I was thinking about those pants and what I originally regarded as my good fortune when I came across a news story from CT News Junkie, a free subscription service I find helpful in rounding out my understanding of events across The Nutmeg State. The story's headline is "Nearly $200 M in New Projected Revenue to Spend". And the first thing I learned is that the M doesn't stand for marbles.
The next thing I learned is that not enough of our state legislators spend time going through their own pockets since the tone of the article, accurately summed up in the headline, is 'gee, now we have more money to spend.' Except...
As my financial epiphany demonstrates, it's not found money at all. The 'new projected revenue' was in someone else's pocket before the Department of Revenue Services came calling to collect it.

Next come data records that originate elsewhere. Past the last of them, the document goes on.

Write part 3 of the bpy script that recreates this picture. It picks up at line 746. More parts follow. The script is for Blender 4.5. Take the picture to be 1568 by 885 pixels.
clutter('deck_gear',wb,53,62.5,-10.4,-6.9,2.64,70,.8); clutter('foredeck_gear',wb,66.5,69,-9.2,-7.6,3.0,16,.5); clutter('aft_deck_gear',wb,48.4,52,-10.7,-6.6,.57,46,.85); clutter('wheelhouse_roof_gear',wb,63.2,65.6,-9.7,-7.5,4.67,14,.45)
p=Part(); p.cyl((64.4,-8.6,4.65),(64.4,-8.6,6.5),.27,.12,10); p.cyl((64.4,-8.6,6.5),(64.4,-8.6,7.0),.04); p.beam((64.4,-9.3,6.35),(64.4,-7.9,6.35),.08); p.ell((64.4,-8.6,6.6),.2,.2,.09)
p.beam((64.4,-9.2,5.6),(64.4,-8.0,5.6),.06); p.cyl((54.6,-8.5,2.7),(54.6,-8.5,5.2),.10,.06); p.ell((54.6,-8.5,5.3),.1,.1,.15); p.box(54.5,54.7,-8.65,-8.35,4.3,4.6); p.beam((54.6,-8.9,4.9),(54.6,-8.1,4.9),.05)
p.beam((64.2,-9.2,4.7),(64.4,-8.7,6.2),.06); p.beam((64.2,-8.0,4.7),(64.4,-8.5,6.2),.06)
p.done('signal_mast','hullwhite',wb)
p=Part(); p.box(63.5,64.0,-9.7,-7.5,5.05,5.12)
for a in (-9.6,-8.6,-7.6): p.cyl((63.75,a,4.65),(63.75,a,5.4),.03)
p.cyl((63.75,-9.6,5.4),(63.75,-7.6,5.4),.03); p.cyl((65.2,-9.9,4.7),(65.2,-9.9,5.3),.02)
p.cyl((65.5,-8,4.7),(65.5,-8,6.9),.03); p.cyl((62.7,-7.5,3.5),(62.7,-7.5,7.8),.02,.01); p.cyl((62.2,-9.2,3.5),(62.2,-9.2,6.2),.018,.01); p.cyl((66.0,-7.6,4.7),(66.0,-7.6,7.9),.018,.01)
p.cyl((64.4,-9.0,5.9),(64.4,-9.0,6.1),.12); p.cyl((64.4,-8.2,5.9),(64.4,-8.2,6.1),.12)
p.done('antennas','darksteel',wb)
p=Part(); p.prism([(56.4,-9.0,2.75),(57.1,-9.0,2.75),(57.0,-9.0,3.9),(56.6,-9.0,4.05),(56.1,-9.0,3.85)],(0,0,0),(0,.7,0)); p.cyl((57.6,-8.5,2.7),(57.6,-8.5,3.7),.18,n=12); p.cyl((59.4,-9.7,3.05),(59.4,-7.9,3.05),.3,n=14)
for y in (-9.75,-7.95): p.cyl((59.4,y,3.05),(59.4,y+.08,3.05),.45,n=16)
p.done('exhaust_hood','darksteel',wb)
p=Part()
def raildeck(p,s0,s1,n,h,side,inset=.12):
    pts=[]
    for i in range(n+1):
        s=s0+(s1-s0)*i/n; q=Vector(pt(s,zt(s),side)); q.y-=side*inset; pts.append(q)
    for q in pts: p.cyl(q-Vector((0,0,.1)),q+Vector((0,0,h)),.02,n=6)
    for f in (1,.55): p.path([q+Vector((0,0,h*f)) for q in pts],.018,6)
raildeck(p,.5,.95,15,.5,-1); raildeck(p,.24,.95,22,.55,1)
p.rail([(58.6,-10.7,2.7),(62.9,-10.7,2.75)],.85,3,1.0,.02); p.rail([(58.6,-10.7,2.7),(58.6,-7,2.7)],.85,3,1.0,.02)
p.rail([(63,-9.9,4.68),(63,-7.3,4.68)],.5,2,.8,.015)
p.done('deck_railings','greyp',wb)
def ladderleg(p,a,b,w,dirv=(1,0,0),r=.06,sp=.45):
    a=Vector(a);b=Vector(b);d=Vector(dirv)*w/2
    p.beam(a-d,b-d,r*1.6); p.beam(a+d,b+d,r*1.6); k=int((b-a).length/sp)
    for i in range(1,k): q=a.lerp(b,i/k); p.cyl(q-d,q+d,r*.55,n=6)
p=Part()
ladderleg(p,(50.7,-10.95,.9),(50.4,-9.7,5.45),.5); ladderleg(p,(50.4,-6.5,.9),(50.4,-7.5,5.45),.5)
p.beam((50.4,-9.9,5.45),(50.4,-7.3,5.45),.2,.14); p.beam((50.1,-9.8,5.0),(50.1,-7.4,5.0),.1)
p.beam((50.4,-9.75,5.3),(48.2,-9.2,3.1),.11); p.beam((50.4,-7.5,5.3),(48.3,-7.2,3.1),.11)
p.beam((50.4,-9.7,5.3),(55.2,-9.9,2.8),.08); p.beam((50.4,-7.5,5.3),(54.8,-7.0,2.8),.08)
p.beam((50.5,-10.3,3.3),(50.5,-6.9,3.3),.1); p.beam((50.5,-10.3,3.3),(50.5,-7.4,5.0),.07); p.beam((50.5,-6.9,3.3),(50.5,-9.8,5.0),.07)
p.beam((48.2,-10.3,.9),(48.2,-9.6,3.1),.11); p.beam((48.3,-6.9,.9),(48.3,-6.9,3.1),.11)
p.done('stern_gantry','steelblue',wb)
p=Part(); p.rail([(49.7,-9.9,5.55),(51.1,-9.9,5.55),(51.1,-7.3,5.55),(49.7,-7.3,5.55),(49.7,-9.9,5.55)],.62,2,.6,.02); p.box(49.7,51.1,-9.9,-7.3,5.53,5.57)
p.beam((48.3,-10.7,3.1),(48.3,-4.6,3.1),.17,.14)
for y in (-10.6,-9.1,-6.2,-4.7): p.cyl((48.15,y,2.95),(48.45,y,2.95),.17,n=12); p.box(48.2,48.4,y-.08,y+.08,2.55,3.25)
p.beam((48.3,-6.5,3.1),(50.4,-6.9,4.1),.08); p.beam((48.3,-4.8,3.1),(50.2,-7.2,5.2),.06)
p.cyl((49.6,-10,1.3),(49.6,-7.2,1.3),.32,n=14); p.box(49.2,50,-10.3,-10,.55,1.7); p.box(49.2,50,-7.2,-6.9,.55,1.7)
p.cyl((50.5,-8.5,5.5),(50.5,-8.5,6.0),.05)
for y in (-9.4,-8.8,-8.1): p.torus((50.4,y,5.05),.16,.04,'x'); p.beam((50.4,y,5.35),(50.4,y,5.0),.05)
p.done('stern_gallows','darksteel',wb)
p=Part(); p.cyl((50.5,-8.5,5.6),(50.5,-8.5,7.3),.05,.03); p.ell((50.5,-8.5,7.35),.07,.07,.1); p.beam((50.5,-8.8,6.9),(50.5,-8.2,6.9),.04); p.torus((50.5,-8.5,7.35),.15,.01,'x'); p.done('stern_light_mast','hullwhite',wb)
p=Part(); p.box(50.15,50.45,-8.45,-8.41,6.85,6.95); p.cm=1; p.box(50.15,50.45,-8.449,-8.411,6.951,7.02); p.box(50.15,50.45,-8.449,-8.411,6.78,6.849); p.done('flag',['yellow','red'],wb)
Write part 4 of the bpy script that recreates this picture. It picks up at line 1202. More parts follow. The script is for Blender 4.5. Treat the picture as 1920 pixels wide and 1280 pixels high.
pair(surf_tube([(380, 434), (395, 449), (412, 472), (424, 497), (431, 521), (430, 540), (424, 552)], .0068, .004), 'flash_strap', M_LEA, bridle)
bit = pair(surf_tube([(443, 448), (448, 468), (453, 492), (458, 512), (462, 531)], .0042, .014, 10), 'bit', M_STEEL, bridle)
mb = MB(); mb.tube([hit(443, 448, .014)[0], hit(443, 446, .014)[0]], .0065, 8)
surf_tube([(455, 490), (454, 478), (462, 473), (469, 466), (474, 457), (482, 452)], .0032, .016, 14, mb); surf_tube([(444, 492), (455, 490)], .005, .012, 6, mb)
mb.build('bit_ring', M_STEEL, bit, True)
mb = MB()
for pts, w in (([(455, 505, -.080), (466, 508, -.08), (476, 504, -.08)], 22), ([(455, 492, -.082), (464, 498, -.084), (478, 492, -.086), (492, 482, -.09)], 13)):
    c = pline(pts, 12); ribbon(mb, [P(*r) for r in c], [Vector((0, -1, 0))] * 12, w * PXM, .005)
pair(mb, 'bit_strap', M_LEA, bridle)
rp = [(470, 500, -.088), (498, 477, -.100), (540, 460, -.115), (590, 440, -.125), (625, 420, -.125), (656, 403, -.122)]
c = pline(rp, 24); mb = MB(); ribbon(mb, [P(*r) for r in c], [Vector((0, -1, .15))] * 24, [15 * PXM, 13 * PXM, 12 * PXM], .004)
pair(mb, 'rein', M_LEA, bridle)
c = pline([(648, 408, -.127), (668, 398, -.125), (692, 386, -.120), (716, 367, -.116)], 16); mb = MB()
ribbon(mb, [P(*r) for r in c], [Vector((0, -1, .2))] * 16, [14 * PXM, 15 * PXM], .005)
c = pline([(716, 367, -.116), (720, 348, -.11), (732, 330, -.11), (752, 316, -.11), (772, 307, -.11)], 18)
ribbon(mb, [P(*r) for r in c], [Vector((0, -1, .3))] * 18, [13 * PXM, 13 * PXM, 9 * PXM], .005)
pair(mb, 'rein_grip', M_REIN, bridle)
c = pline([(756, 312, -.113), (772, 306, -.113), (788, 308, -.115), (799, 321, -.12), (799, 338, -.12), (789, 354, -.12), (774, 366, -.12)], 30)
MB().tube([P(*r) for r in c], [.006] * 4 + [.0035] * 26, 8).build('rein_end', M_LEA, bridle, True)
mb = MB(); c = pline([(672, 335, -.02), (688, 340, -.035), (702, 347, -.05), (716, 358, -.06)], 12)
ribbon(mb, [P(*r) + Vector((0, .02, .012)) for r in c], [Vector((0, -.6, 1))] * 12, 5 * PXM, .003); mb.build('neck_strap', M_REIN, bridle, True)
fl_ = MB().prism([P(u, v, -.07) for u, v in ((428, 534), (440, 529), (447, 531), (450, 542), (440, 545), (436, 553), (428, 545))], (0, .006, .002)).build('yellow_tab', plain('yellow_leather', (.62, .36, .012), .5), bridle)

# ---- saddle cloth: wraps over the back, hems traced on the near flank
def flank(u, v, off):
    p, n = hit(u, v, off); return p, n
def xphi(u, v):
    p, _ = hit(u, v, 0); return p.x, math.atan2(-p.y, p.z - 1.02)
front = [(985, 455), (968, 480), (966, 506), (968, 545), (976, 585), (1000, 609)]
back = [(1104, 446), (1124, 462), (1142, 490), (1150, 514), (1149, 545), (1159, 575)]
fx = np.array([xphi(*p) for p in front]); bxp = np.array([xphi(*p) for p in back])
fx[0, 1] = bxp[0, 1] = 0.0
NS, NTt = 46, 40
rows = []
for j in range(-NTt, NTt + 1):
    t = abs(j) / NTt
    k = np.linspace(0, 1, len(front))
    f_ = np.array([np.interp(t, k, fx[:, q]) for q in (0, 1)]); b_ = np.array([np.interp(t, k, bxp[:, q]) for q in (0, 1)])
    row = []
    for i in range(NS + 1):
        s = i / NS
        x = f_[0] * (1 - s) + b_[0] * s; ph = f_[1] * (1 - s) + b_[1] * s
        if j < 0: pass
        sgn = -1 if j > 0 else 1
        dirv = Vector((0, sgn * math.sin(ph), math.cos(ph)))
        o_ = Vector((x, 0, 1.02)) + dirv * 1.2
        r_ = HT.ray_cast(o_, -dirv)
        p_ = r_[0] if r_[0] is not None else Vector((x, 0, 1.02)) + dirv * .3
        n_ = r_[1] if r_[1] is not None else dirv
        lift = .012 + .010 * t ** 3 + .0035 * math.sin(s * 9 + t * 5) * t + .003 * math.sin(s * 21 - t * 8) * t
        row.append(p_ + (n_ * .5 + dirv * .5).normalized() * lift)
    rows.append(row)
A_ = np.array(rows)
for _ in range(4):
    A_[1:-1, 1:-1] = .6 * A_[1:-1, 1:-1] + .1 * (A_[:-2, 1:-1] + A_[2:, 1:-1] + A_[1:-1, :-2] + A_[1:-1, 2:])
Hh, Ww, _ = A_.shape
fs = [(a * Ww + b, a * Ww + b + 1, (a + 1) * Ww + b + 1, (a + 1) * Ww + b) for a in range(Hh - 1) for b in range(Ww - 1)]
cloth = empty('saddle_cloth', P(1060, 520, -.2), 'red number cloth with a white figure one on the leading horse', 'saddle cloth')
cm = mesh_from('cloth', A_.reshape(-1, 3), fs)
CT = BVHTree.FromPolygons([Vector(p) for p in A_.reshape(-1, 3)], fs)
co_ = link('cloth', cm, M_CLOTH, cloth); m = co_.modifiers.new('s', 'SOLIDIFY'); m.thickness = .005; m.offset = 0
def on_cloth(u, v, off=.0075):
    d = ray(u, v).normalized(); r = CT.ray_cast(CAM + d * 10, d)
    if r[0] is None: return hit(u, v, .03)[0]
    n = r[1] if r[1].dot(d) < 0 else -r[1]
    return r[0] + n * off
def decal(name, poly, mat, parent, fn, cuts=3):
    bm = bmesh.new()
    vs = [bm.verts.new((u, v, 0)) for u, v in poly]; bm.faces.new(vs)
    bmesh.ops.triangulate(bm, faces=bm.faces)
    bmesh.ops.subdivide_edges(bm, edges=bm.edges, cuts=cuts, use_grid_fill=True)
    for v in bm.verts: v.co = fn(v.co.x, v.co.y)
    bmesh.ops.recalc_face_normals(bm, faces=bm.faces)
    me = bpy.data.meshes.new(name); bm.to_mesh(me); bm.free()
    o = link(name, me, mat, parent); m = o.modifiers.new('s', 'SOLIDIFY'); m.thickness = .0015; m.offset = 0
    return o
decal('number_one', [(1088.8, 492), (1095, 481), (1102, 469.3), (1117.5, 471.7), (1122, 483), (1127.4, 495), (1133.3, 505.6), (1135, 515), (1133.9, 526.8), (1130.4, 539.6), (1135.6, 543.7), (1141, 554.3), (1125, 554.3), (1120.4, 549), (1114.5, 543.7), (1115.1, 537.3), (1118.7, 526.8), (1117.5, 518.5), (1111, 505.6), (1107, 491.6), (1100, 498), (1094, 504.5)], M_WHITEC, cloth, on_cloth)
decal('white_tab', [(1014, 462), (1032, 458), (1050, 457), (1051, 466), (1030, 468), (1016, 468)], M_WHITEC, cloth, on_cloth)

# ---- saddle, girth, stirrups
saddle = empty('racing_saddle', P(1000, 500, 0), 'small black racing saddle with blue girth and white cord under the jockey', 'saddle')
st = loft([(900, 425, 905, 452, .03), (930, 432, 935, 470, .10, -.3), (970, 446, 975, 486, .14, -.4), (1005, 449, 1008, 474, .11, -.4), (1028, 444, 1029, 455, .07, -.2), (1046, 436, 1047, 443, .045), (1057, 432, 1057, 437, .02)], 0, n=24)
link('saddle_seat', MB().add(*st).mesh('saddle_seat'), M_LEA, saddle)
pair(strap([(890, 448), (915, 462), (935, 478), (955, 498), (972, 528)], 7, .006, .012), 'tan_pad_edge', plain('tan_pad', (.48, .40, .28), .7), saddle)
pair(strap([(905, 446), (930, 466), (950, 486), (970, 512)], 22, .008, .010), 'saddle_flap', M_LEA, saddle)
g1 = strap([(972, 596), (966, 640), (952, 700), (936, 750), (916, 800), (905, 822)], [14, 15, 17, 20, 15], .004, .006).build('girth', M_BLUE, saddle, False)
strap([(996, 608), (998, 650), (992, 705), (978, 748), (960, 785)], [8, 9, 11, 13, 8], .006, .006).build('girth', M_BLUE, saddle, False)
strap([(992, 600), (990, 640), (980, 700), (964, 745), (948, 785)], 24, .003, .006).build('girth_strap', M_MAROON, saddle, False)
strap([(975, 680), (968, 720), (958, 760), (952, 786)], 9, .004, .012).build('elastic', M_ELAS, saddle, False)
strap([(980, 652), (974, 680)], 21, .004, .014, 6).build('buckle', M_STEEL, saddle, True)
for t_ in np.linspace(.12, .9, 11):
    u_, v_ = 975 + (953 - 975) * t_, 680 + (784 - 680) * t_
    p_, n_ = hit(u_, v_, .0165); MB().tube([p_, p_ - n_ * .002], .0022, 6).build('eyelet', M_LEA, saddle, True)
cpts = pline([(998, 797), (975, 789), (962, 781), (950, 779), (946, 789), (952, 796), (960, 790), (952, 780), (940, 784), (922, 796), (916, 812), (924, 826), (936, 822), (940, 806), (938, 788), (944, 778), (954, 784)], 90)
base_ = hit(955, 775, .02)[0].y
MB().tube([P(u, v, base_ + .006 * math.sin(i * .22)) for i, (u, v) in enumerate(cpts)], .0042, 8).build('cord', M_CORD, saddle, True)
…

This is something that happens, not just here in Connecticut, but everywhere.
We take six inches off the front of the blanket, sew it onto the bottom of the blanket and tell one another it's a foot longer. But it’s not, no matter how many times we claim otherwise.
Since a well-known substance rolls downhill, it's usually (in order) the municipalities and then the residents of those municipalities who discover as local budgets are developed and finalized that the so-called rising tide didn't manage to lift quite all the boats. Again.
Here in Norwich, our Board of Education is looking at an over $2M deficit to close out the year. Again, the M ain't for marbles but the number is precipitated by unfunded state mandates. I'm sure we're not the only municipality whose school system is looking at a sea of red ink.
I don't pretend to be a legislator, but I did stay at a Holiday Inn Express last night (with Clarence Thomas) and it seems to me, the state might better put however many M's there are, into paying for things we already have and are using rather than financing more and other initiatives.
We need to remember there will always be more hands reaching into our pockets than the number of pockets and the money, no matter what pocket it came out of, is still ours.